College basketball isn’t necessarily a hotbed for tailgating culture, unless you’re a Cameron Crazy at Duke and camp out for months leading up to the Duke-North Carolina game. But it’s March Madness, which means the pregame scene has plenty to offer! Our correspondent Emma-Blake Byrum is taking a city-by-city look at what the NCAA tournament regional hosts have to offer. Here’s her take on Washington, D.C. and Kansas City, hosts of the two tournament regionals that begin on Friday. If you’re lucky enough to be traveling to one of these cities, good for you. We will all be living vicariously through you!

By Emma-Blake Byrum, for Inside Tailgating

No. 2 Michigan State vs. No. 3 LSU, 7:09 p.m. EDT on Friday
No. 1 Duke vs. No. 4 Virginia Tech, 9:39 p.m. EDT on Friday

The East Regional is back in the nation’s capital, where the Capital One Arena takes a hiatus from its regular rotation serving as the home of the Washington Wizards, Washington Capitals and the Georgetown Hoyas. This D.C. sports hotspot sits in the heart of the Chinatown district and Gallery Place, which means fans have great options for blowing off nervous energy between games.

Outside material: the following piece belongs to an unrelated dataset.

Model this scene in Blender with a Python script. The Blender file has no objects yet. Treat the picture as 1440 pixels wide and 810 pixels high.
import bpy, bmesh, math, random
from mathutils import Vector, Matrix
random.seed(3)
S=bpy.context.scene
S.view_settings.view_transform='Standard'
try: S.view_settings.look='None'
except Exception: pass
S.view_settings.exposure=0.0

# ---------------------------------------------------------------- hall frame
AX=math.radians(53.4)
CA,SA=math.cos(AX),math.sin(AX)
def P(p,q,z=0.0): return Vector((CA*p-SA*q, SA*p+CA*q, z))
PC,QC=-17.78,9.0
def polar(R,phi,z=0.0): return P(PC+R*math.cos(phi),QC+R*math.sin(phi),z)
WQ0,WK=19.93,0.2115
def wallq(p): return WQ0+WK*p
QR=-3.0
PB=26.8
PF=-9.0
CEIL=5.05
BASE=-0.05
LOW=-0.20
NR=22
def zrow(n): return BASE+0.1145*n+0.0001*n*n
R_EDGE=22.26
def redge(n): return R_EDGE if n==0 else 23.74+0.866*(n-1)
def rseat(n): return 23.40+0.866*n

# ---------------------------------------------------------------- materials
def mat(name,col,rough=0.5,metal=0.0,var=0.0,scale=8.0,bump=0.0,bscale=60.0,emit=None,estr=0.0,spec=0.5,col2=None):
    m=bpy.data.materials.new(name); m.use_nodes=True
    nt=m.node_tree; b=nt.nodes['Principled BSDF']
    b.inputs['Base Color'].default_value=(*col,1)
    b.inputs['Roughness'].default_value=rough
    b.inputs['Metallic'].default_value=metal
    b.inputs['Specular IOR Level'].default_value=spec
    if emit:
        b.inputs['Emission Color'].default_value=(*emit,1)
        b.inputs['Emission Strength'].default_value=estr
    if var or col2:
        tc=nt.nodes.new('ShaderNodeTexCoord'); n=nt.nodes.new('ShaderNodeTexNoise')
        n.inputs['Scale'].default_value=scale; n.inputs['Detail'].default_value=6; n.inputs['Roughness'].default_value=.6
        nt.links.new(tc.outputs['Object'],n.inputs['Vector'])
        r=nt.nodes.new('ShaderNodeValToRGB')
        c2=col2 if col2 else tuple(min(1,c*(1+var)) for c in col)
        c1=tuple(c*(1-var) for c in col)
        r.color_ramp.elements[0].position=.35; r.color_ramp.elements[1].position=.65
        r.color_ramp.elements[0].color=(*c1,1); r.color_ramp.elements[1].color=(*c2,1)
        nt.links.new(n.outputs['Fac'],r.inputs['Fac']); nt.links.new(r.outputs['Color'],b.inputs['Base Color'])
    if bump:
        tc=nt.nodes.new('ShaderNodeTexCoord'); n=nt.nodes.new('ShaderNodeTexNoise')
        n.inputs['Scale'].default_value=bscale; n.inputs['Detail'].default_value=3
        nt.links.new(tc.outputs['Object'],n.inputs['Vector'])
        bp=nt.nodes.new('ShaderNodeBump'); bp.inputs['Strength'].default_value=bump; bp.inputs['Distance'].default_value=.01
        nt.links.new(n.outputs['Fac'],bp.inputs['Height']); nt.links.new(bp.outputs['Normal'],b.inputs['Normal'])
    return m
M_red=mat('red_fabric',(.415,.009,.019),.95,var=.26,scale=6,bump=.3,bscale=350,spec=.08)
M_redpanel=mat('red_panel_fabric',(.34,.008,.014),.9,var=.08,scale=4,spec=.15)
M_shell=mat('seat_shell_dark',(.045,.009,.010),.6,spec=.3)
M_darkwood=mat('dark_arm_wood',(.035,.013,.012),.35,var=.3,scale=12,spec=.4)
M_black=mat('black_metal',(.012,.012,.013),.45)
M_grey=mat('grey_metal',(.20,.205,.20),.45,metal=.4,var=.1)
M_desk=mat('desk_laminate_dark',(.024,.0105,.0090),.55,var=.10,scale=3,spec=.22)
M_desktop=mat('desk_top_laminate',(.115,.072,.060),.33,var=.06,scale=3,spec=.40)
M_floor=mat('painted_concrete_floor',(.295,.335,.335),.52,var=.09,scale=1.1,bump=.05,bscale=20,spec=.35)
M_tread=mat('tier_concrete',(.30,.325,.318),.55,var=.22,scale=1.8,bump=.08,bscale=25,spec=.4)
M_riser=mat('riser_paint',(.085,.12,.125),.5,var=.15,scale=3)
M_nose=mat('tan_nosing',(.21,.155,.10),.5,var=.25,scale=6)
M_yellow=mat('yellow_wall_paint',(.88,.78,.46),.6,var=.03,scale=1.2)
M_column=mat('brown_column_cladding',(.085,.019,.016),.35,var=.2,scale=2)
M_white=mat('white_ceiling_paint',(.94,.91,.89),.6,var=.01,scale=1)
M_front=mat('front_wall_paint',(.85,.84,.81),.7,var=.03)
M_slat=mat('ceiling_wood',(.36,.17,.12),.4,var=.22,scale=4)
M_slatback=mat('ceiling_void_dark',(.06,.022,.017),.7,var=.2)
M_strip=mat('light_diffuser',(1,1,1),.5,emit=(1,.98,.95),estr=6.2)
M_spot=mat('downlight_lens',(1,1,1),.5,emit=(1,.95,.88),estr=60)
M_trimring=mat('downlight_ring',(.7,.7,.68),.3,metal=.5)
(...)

Not only is there a bowling alley and movie theater in Gallery Place, but a variety of restaurants and bars including one of the nation’s hottest high-end gastrobars: Bar Louie. For a less expensive and more casual place to get drinks, the Greene Turtle is located conveniently, right there in the arena. (For now. The Capital One Arena location will close on April 9 once the Wizards’ regular season ends.)

Finding things to keep busy between rounds is a breeze in D.C., with the National Mall and Smithsonian Museums less than a mile away. Even closer to the Capital One Arena are the National Building Museum, the National Portrait Gallery, and Ford Theater.

No. 1 North Carolina vs. No. 5 Auburn, 7:29 p.m. EDT on Friday
No. 2 Kentucky vs. No. 3 Houston, 9:59 p.m. EDT on Friday

The West Regional will be held at the Sprint Center, which is one of the rare NCAA tournament sites that’s not somebody’s home court for basketball. Kansas City doesn’t have an NBA team, and the only regular college events there are tournament games. It has hosted the Big 12 conference tournament every year since 2010 and is a regular stop for the NCAA tournament.

The Sprint Center has a strong college basketball vibe, though, when you consider that an annex of the building houses the College Basketball Experience, which is home to the men’s college basketball hall of fame. “The College Basketball Experience” has two floors of exhibits, interactive games and activities where visitors can immerse themselves in the game’s history through skills challenges and even a mock broadcast of postgame highlights. It’s great for fans of all ages and a fun way to get excited for the next game.